Uganda Cancels Chinese Rail Deal After 8-Year Financing Lag

The proposed 273 kilometer Standard Gauge Railway route that extends from the Ugandan capital Kampala to Kenyan border town of Malaba.

The government of Uganda announced that it canceled a 2015 contract with China Harbor Engineering Co. (CHEC) to build a rail line linking the capital of Kampala and the Kenyan border. This follows an eight-year lag as the contractor failed to get Chinese policy bank funding for the $2.3 billion project.

Uganda has now signed an MoU with Yapi Merkezi, a contractor from Türkiye, and is reportedly considering a syndicated loan to finance the 273 km project. If this comes with a shift from the concessional rates usually charged for Chinese policy bank loans to commercial rates, it could have significant debt implications.

The Ugandan rail line would have linked the landlocked country to Kenya’s Mombasa port via the Chinese-built Standard Gauge Railway (SGR). Chinese funders reportedly delayed the confirmation of the loan to track the SGR’s progress, which would determine its commercial viability. As the SGR faced increasing questions about its loan impact, business plan, and possible corruption, Chinese funders also declined to fund its third phase.

However, Uganda’s President Yoweri Museveni remains committed to turning Uganda into a regional logistics hub, either by linking it to Kenya’s SGR or to a similar network being built in Tanzania, where Yapi Merkezi is also a major contractor. The President took his signature Panama hat to the United Arab Emirates this week, where the topic of rail funding was likely high on the agenda.

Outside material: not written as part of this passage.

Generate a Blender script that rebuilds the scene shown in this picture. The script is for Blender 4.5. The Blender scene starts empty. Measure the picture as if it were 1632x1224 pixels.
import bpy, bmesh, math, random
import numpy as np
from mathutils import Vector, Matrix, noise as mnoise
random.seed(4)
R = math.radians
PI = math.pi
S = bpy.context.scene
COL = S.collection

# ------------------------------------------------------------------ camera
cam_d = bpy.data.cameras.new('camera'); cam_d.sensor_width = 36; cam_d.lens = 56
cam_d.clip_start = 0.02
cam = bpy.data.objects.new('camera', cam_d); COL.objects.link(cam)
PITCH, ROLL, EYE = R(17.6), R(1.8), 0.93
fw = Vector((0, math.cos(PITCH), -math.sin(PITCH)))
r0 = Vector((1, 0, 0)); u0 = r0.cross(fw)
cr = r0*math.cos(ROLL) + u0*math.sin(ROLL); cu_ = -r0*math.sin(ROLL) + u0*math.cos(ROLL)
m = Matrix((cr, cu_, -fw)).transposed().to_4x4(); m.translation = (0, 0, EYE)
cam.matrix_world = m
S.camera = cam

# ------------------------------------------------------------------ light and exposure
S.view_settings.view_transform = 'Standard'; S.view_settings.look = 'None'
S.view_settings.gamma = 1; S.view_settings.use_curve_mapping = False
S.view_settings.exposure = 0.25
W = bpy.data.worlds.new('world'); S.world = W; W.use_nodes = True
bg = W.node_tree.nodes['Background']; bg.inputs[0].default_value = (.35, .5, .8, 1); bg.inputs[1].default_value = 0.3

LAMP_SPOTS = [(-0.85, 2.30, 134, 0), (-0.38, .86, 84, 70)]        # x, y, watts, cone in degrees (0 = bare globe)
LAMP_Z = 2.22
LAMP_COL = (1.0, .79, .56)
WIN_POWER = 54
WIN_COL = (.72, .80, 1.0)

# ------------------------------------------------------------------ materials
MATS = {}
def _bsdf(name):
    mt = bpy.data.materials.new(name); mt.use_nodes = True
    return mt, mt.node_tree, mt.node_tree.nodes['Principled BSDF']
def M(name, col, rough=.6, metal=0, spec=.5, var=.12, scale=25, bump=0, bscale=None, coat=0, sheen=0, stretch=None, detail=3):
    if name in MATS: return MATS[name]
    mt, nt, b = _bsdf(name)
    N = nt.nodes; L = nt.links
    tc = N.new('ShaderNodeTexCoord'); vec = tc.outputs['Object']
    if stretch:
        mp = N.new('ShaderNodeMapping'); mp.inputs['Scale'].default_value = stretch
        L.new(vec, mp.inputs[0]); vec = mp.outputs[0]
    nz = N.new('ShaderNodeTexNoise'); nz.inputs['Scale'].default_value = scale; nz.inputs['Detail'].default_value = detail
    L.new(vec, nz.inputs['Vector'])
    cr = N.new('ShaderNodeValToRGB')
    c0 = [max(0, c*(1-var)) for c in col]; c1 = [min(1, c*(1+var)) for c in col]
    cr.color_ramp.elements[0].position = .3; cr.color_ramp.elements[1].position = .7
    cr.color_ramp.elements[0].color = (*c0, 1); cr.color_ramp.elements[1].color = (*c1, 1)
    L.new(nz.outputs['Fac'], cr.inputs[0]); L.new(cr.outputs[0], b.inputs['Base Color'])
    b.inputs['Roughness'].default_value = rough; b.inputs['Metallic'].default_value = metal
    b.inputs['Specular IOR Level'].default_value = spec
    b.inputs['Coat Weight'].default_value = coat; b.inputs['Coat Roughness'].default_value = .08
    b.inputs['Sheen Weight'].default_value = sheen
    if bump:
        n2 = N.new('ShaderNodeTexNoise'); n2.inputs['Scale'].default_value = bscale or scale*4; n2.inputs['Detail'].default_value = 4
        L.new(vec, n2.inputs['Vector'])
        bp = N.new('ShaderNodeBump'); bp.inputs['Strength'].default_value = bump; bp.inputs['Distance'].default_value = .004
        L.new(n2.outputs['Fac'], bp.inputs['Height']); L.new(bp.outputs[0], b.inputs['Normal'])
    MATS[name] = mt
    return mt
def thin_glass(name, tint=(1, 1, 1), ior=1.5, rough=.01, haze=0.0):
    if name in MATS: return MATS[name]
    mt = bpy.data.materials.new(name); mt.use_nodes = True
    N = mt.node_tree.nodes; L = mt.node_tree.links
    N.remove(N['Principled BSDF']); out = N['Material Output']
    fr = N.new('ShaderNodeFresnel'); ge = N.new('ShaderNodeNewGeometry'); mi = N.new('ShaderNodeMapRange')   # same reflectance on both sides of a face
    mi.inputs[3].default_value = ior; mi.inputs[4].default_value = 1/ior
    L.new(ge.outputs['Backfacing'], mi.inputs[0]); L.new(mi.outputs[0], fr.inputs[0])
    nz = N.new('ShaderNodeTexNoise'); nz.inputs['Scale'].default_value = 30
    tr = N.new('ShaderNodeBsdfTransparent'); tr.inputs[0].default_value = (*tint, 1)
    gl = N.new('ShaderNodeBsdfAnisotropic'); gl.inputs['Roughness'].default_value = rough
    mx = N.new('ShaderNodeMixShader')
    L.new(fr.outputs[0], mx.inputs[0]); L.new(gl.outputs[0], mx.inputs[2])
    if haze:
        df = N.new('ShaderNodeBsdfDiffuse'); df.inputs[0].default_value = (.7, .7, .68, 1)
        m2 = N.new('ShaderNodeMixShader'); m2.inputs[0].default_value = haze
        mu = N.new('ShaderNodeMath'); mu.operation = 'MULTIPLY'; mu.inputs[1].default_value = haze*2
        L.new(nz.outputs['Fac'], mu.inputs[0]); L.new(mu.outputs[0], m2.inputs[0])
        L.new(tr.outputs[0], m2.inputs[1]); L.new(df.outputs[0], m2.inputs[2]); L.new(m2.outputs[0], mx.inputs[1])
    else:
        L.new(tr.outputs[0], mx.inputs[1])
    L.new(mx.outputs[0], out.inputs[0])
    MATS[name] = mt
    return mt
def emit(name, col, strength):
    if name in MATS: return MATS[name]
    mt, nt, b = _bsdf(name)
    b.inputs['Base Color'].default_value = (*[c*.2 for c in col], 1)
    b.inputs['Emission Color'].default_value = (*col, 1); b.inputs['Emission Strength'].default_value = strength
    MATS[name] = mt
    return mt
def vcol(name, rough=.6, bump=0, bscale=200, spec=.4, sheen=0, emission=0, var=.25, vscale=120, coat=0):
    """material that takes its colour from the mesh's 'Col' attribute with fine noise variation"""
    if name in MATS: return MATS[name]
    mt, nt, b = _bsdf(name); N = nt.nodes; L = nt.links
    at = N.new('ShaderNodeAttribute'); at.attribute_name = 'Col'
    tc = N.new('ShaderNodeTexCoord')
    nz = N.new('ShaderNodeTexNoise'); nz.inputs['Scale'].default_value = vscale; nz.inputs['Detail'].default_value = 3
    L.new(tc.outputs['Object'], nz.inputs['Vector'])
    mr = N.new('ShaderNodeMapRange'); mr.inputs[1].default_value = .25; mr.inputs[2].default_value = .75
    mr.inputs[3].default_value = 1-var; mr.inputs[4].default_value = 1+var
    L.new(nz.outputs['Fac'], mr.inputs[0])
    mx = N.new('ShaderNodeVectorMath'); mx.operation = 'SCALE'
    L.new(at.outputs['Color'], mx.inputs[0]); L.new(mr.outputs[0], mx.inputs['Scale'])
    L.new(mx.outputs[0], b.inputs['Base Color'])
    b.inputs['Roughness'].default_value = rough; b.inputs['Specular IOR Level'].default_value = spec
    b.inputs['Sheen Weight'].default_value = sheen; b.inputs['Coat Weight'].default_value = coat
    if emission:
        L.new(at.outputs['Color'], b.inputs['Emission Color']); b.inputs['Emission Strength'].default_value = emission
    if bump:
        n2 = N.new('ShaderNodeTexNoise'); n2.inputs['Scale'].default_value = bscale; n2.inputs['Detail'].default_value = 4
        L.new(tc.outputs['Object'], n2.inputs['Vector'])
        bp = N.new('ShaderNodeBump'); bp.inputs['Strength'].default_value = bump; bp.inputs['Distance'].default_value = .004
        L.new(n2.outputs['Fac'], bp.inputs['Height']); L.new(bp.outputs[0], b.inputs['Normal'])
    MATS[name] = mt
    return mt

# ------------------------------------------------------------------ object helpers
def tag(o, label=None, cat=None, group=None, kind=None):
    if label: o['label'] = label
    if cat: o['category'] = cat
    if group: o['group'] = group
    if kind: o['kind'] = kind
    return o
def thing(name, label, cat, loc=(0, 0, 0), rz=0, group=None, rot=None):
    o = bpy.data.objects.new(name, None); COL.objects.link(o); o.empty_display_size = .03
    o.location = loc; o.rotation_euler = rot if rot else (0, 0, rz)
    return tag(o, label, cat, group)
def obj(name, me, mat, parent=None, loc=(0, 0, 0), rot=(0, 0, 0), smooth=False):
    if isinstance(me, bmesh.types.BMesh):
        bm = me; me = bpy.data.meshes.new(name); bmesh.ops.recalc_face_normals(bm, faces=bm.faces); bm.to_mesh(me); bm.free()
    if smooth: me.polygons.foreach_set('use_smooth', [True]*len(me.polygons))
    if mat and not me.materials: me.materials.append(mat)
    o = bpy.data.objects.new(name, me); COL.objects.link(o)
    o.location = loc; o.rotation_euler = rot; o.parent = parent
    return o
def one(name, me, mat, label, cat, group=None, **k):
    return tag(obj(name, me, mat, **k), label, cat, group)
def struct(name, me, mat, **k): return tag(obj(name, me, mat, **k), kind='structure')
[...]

WHY IS THIS IMPORTANT?: Some reporting sees the contract cancellation as Uganda ‘turning away’ from China towards Türkiye. But it’s arguably more realistic as a confirmation that China has largely retreated from funding African railways. Very similar dynamics have delayed Nigerian mass-transit projects. It’s another sign that even though China kicked off Africa’s rail revolution, the continent’s infrastructure vision is now diverging from Beijing’s.